If you don’t relate to this, if you’ve found your life’s calling and you can feel every aspect of who you are lining up behind it, and you feel enthusiastic and energized on a regular basis, that’s fantastic. Totally awesome. You are to be admired and envied, and good for you. You’re not normal.

For the rest of us… two tasks along the path are identifying a life’s calling and then following it.

Identifying it is complicated, not just because of the smokescreens, but also because for many people, it’s a moving target. We may find a life’s calling and devote ourselves to it, enjoying years of peace and joy interspersed with life’s usual hassles, only to find ten years later that it’s shape-shifted and we need to start again.

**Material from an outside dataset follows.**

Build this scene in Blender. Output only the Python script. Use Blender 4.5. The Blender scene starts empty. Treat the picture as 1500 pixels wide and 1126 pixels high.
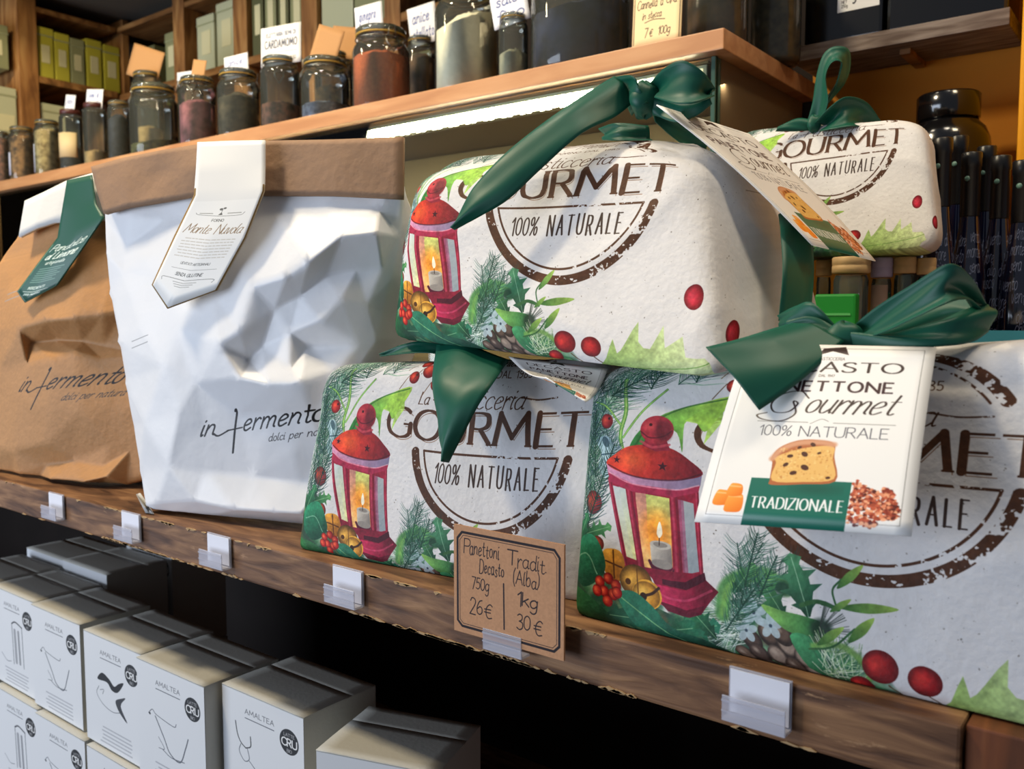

This is not uncommon, so if it’s happened to you, it’s OK. You didn’t misidentify it, and you didn’t make a mistake by following it back then. It changed on you. That may feel unfair or cruel (particularly if it’s a vocation), and you may be pretty upset about it. Yeah, OK, take some time with that. When you’re done, take a breath and start again.

For others, identification is the easy part – task #2 is the sticking point: giving yourself permission to focus your energy in that direction. I mean, how can you go back to school, or pick up an instrument, or learn a whole new subculture worth of stuff at the ripe old age of [insert meaningless number here].

Here’s how. Just decide to, regardless of the other things in your life that will need to accommodate. Instead of waiting for all those other things to line up & make it easy, just move forward, and the other things will adapt. They’ll have to.

There can also be a fear in starting out because of the moving-target nature of the thing. What happens if you put in lots of time, energy and money and then it changes? Then you’d be stuck with a garage full of gear, or a career path, or a commitment to volunteer for the rest of the year that you wouldn’t want anymore.

Yeah, that might sting, but what else are you doing? You can easily live your whole life withholding, but it really isn’t worth it. Until you follow the path you know about, a new one won’t present, so you aren’t avoiding or shortcutting anything. You’re just waiting out the clock.

If you’re having trouble identifying a meaningful life’s calling, one parameter to consider is which feels more important to you: the future or the present.

If you feel inspired and motivated by the idea of creating something valuable that stays and serves well beyond your lifetime – an invention, a restored old house, an up-leveled standard or model for your industry – then suspend gratification and focus your energy on big, long-term goals. Don’t care what anyone else thinks, or what the smokescreens say. You’re in it for the long haul.

If, on the other hand, you feel less interested in perpetuity and more inspired & motivated by how life can be better in the now, for yourself and others, then it makes more sense to focus on the ephemeral, the temporary, the playful. Focus on what’s now and what’s next, and don’t worry about thinking too far ahead, no matter what the smokescreen says.

Even if your preference lands somewhere in between, one will feel stronger than the other, and getting a sense of this can help you cut through the smokescreens of all those social and familial influences and turn up the volume on what you find meaningful.

1 comments:

Cheryl said...

Do you ever have something come along and give you a message or feeling right when you need it? Yeah...this particular column is that for me. It's exactly what I needed to hear right now. Woo hoo!! Thank YOU!